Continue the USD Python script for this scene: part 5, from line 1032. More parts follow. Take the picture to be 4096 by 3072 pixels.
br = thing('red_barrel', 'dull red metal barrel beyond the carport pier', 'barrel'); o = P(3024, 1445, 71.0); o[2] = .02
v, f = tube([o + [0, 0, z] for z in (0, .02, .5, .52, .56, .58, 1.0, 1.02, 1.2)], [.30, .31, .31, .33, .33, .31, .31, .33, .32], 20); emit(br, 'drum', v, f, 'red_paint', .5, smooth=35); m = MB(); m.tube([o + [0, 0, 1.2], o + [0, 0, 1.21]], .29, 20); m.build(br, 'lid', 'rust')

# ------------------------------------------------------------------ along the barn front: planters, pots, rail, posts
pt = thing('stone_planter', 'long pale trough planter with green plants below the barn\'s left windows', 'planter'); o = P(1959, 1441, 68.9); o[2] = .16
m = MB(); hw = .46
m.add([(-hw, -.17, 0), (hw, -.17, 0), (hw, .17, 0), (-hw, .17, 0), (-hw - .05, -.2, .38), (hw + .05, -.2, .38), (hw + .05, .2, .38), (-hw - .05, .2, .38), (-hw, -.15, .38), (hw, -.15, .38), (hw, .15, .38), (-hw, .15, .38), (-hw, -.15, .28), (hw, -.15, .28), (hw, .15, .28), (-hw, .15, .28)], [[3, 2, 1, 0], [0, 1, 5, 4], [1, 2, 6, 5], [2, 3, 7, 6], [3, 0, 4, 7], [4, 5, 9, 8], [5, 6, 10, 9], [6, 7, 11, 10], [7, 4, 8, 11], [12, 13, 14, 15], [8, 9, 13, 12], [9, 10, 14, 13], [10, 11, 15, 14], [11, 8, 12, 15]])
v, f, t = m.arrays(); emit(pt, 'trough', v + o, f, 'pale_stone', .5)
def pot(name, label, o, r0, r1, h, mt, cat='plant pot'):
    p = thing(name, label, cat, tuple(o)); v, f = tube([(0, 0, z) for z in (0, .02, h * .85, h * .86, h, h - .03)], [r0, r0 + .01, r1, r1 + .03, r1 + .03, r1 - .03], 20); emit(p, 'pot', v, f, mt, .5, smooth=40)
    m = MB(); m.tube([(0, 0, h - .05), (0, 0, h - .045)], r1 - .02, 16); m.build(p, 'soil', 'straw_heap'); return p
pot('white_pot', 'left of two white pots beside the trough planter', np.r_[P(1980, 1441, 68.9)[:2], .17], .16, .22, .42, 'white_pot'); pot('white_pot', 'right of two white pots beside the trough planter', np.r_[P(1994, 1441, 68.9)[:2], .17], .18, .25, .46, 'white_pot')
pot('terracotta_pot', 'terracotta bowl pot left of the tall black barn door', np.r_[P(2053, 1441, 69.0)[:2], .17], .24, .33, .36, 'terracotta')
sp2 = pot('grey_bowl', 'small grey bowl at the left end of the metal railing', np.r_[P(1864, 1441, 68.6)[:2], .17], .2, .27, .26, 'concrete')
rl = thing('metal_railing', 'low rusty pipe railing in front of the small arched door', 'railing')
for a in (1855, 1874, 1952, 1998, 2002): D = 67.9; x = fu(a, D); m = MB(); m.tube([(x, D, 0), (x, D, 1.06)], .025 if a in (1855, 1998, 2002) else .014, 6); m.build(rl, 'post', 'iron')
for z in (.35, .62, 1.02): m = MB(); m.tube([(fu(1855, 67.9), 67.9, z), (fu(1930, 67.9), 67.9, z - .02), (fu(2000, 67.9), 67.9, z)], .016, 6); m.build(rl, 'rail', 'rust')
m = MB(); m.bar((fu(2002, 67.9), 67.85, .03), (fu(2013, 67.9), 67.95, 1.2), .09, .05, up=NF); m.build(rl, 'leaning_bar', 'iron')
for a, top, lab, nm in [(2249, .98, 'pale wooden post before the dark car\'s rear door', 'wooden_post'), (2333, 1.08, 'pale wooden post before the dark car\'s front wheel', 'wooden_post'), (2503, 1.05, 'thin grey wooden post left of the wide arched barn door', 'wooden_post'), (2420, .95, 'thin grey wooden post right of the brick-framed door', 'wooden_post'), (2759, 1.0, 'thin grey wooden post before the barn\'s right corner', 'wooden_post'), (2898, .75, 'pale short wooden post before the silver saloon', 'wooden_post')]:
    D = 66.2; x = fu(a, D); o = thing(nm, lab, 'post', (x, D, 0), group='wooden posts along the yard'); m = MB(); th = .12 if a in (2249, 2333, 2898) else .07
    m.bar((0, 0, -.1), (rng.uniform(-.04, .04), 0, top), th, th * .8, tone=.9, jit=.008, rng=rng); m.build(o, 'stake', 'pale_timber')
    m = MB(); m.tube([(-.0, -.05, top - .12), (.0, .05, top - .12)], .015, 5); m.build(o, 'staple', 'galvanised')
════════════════
» **INSTRUCTION**
Retype only the lines running from the top of the listing to the line that holds "v, f = tube([o", both ends included.

» **ANSWER FOR THE TASK**
Continue the USD Python script for this scene: part 5, from line 1032. More parts follow. Take the picture to be 4096 by 3072 pixels.
br = thing('red_barrel', 'dull red metal barrel beyond the carport pier', 'barrel'); o = P(3024, 1445, 71.0); o[2] = .02
v, f = tube([o + [0, 0, z] for z in (0, .02, .5, .52, .56, .58, 1.0, 1.02, 1.2)], [.30, .31, .31, .33, .33, .31, .31, .33, .32], 20); emit(br, 'drum', v, f, 'red_paint', .5, smooth=35); m = MB(); m.tube([o + [0, 0, 1.2], o + [0, 0, 1.21]], .29, 20); m.build(br, 'lid', 'rust')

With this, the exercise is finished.